Economy03:00 · 45m ago

Energean Cuts Management Fees to Alony Hetz by 6.4 Million Shekels After Institutional Pressure

Calcalist
Translated & summarized from Calcalist by baba
The story · English

Energean, a renewable energy company, has agreed to reduce the management fees paid to its controlling shareholder, Alony Hetz, by 6.4 million shekels over three years following pressure from institutional investors. The new management agreement, which will be presented for shareholder approval next week, lowers the total fees from the originally approved 45 million shekels to 38.6 million shekels. The initial agreement had been approved by Energean's board but faced opposition from some institutional investors, leading to a postponement of the shareholders' meeting.

Alony Hetz, which holds 49.4% of Energean's shares and is controlled by founder Natan Hetz, provides various management services including the roles of Natan Hetz as chairman of Energean, Aviram Wertheim as chairman of Alony Hetz, and CFO Oren Frenkel as directors. The company also offers headquarters, business development, financial management, and legal advisory services.

The previous management agreement, effective from July 2023 to June 2026, stipulated a fixed annual fee of 5.3 million shekels plus a variable component based on the capacity of projects connected to the electricity grid since July 2020, with a payment cap that adjusted for inflation. Since then, Energean has significantly expanded, doubling its connected project capacity from 867 MW to 1,868 MW and increasing electricity sales revenue by 44% to 178 million shekels in Q1 2026.

The original updated proposal sought to increase the fixed annual fee to 5.6 million shekels and raise the payment cap from 10.5 million shekels to 16 million shekels, a 52% increase. Under this plan, Alony Hetz would have received 13 million shekels in the first year and 16 million shekels annually thereafter.

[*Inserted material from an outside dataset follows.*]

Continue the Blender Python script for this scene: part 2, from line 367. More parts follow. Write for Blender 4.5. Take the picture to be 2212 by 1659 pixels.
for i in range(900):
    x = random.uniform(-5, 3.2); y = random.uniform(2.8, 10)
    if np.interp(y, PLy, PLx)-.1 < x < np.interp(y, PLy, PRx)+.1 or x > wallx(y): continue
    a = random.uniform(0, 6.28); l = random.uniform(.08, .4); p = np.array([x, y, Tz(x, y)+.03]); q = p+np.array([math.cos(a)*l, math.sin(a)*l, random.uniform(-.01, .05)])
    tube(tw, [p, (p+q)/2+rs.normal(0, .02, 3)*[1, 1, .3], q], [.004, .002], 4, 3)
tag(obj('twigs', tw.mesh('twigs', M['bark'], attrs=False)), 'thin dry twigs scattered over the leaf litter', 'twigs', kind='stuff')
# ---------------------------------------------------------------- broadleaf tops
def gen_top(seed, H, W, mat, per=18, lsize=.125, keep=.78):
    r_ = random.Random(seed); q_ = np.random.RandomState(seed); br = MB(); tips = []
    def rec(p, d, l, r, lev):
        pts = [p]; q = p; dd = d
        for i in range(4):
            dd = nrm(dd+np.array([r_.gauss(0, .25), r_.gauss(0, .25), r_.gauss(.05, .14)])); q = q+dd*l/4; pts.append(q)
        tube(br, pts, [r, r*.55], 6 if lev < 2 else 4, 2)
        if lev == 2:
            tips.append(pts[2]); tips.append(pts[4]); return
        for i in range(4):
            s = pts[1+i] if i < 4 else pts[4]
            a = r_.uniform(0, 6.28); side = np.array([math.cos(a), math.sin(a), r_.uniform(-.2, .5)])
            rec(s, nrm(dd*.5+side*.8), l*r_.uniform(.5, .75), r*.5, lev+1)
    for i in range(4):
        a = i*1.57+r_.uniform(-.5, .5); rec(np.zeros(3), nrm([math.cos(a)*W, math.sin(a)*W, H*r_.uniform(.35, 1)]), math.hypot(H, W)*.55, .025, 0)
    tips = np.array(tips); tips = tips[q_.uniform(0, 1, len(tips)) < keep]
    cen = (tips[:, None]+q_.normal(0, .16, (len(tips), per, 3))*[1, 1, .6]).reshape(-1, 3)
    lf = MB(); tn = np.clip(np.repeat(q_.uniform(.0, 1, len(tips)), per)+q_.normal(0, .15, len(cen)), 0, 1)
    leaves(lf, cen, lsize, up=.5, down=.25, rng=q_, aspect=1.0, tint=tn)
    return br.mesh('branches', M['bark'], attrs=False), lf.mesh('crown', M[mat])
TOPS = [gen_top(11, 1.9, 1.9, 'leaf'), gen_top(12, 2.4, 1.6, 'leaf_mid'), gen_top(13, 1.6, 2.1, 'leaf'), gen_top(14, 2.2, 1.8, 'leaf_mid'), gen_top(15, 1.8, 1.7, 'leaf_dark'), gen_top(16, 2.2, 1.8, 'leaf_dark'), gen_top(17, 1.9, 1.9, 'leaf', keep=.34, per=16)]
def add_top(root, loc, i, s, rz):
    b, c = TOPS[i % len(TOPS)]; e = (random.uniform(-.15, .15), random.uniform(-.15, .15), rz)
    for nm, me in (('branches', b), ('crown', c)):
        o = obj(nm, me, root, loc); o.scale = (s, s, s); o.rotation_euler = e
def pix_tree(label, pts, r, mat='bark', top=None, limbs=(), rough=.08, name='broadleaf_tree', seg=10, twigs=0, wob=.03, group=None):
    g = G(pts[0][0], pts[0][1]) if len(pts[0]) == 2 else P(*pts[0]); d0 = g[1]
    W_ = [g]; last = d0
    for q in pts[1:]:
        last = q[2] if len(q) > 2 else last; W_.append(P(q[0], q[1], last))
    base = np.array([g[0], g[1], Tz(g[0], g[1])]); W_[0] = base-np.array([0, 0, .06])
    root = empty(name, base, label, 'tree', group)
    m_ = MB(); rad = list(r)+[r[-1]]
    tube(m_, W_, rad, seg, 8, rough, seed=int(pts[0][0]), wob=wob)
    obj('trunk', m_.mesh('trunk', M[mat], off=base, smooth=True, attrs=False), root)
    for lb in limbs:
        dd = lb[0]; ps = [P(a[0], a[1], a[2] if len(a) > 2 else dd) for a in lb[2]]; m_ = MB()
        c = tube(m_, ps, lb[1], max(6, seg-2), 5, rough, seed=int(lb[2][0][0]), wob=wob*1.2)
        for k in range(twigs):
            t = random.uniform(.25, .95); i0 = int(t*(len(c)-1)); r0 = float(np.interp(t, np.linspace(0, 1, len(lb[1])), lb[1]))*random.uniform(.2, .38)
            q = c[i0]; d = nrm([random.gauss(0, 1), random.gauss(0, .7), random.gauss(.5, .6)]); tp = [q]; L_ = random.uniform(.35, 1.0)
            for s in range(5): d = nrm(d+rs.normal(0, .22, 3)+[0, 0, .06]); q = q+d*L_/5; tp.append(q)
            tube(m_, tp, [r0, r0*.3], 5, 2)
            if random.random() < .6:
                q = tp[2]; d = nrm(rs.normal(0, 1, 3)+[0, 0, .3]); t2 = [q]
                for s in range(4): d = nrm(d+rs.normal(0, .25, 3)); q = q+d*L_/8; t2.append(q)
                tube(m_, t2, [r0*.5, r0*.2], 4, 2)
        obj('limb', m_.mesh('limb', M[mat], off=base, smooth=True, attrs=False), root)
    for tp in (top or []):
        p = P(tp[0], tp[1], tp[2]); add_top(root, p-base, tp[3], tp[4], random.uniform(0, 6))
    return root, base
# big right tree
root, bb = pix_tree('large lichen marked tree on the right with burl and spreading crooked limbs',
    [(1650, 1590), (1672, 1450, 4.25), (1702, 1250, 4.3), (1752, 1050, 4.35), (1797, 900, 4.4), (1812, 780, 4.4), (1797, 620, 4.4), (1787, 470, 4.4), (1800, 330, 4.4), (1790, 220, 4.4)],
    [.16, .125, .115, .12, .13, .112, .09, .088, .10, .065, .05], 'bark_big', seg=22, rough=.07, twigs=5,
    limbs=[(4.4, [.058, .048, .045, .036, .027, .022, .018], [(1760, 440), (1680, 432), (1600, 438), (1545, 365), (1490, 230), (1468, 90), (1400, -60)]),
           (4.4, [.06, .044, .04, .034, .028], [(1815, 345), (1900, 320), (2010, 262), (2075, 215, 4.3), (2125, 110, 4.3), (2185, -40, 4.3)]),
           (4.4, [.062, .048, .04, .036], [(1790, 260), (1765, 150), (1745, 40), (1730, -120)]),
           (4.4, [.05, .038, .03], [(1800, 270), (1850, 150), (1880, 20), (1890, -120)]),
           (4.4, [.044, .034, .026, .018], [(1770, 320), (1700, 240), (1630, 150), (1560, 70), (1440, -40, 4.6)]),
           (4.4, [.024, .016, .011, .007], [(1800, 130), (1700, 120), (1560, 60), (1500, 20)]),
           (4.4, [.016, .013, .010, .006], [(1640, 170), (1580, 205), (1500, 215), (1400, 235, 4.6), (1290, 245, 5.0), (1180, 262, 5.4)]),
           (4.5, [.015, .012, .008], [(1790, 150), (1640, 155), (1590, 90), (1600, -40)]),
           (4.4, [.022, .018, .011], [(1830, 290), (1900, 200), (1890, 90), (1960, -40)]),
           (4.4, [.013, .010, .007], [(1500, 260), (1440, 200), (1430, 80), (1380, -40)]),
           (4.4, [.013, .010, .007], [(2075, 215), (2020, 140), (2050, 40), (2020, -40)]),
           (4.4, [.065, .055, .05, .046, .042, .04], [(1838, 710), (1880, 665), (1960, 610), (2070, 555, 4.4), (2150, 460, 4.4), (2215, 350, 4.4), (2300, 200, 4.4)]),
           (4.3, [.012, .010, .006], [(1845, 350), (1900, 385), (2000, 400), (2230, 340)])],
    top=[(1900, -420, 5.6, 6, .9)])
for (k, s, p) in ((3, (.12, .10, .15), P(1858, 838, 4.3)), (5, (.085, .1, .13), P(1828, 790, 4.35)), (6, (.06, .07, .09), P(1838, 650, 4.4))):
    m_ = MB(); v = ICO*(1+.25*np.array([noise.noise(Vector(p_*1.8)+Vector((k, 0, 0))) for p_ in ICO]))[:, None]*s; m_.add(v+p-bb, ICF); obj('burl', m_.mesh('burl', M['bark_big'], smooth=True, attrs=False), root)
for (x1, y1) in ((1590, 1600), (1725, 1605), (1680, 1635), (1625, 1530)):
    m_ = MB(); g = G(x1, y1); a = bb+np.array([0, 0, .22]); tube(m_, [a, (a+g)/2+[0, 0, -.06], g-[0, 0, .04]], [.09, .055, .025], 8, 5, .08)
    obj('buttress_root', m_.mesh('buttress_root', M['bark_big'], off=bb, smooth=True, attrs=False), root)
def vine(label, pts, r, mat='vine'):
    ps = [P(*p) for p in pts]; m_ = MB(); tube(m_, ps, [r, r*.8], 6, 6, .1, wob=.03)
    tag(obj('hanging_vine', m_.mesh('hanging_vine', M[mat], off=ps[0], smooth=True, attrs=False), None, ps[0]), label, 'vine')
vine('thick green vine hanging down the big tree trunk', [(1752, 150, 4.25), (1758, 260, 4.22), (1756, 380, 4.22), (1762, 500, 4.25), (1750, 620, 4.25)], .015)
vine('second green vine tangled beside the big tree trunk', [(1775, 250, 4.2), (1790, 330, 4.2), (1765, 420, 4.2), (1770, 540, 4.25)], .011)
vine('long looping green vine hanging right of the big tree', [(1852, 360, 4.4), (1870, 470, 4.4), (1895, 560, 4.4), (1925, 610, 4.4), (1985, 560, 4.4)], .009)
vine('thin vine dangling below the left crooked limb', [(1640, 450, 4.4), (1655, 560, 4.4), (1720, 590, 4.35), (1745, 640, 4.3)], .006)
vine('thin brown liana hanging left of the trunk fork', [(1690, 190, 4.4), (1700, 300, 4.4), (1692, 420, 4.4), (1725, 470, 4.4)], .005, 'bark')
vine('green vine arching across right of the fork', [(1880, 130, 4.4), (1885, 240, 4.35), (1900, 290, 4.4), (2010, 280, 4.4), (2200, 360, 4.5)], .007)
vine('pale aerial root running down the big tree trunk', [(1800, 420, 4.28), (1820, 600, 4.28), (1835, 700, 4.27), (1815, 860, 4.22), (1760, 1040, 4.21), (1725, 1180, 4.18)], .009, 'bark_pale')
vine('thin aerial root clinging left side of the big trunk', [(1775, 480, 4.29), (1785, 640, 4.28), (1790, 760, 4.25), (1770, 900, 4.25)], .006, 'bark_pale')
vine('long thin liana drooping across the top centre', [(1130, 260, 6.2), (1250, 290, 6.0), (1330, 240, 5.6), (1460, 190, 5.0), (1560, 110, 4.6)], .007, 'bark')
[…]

However, after institutional investor objections, the revised proposal raises the fixed fee to 6.2 million shekels but limits the variable fee to new projects connected from July 2026 onward, reducing the cap to 11 million shekels in the first year and 14 million shekels in the following two years. This adjustment results in an estimated 10.6 million shekels in fees for the first year and 14 million shekels annually thereafter, lowering the total by 6.4 million shekels over three years compared to the original plan.